IBM’s presentation at bpmNEXT of their implementation of case management inside of BPMN (and their subsequent launch of same at Impact) inspired Paul Harmon to start a lively thread on BPTrends on whether BPMN and CMMN should be merged.  To me the answer is an obvious “yes,” but I doubt it will happen anytime soon.  Most of the sentiment on BPTrends is either against or (more often) completely beside the point.  Fred Cummins, a honcho on the OMG committee that oversees both standards, was sneeringly dismissive of the idea.  BPMN, you see, is procedural while CMMN is declarative. There’s no comparison.  Yeah, right.

OK, so let’s look at the CMMN spec.  Here is the one example of a case model in the spec, which I will explain.

claimscase

The outer container, with the tab that looks like a manila folder, is the case file.  All activities in the case are contained within it.  Isn’t that like a pool in BPMN?  No, nothing at all like it!

The octagons, called stages, are fragments of case logic.  You can nest stages inside other stages.  Isn’t that sort of like a subprocess in BPMN?  NO!  Stop saying that.

The rounded rectangles are tasks, and the icon in the upper left signifies the task type.  I know that sounds like BPMN tasks, but I assure you, NOTHING LIKE THEM!

The rounded rectangles with the dashed border are discretionary, meaning things in the diagram that may not be executed in every instance.  Oh, BPMN has nothing like that!

The # markers mean retriggerable tasks.  In BPMN all non-interrupting events are implicitly retriggerable.  So there’s a big difference right there.

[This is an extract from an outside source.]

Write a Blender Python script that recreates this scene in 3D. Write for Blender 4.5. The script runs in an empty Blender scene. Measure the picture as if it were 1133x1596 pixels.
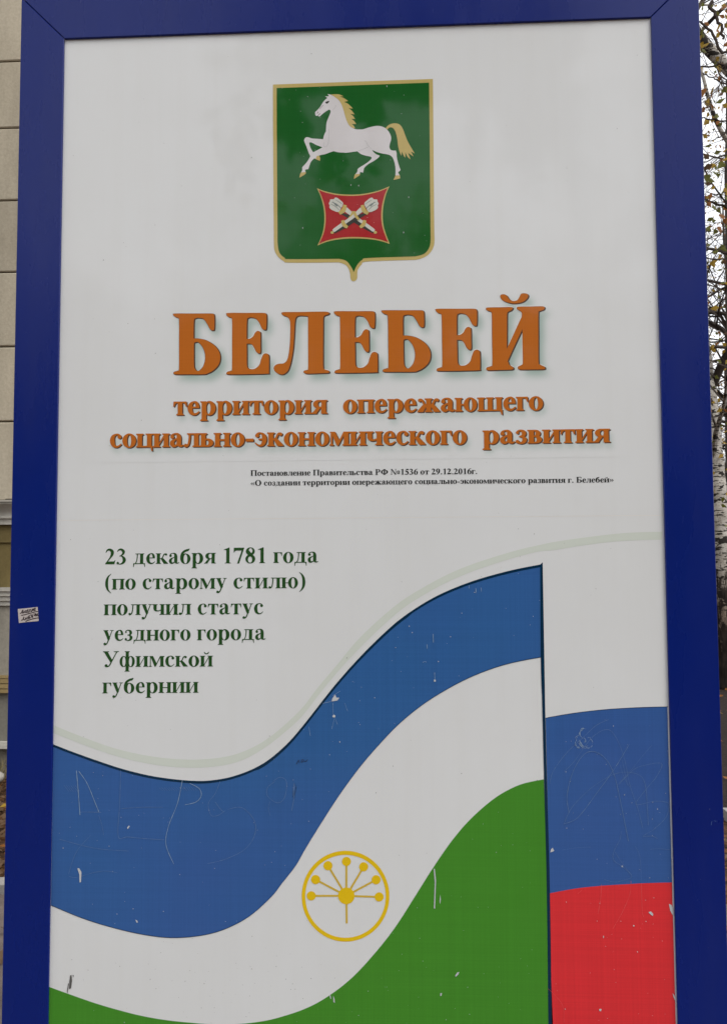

The dashed connectors (I think they are supposed to be dotted) represent dependencies.  The white diamond on a shape means an entry condition, and the connector into that diamond means that completion of the task at the other end of the connector is part of the entry condition.  In BPMN, instead of a diamond at the end of a connector, we have the diamond at the start of the connector, which is a solid arrow… so NOTHING AT ALL LIKE THIS!  Well, actually there is a difference, since there could be other parts of the entry condition, such as “a user just decided to do it.”  And you’re right, BPMN sequence flow can’t do that!  But a BPMN Escalation event subprocess can do that.

The double rings that look like BPMN intermediate events are CMMN event listeners.  The two shown here mean “a user just decided to do it.”  Kind of like an Escalation event sub in BPMN.  The black diamonds are exit conditions.  So this diagram means a user could decide to set the milestone Claims processed and close the case, or just close the case.

Here is the same case logic in BPMN.  What???!!

claimsbpmn

The operational semantics are essentially identical. They both include activities initiated ad-hoc by a user and possibly other conditions, sometimes constrained by the current state of the case/process.  Neither one really communicates the event dependency logic clearly in the diagram, although CMMN does a better job:  A BPMN Escalation event could represent ad hoc user action or an explicit throw, and Parallel-Multiple event could represent any event plus condition; CMMN at least tries to suggest the dependency with a connector.  But honestly, representing this type of logic clearly in a printed diagram is really hard!

Actually there is a lot in the CMMN spec to like, and it would be good if BPMN were expanded to include it.  Timer events, for example, are much more usable.  In BPMN, the start of the timer is the start of the activity or process level the event is attached to, and the deadline is a literal value.  In CMMN, the start is some selected event and the deadline is an expression.  Is that something that only “knowledge workers” need, as opposed to the mindless droids that use BPM?  I doubt it.  State changes in any case information – not just “documents” as some would have you believe, but data as well – can trigger case activities, and BPMN should have that also.

Here is the simple truth: There is a mix of procedural and declarative logic in most business processes.   CMMN expresses the declarative logic a bit better than BPMN, but only “hints” at the simplest procedural logic, as you see in the claims example.  As anyone who has been through my BPMN Method and Style book or training knows, the key to communicating process logic in a diagram is labeling, and CMMN fails totally there.  The thing most in need of labeling – the dependency connector – doesn’t even exist in the semantic model!  An entry condition merely has a sourceRef pointer to a task or other precursor object.  No connector element means no name attribute to hold a label.  I looked through the schema; maybe I just missed it…  Also, CMMN for some unexplained reason has NO graphical model at all!  After a false start, BPMN 2.0 eventually came up with a nice solution for that, completely separable from the semantic model, but CMMN didn’t use it (or substitute something else).  I guess model interchange between tools wasn’t a priority there.

The bottom line is that both BPMN and CMMN would benefit by unification.  The separation is purely vendor-driven and counterproductive.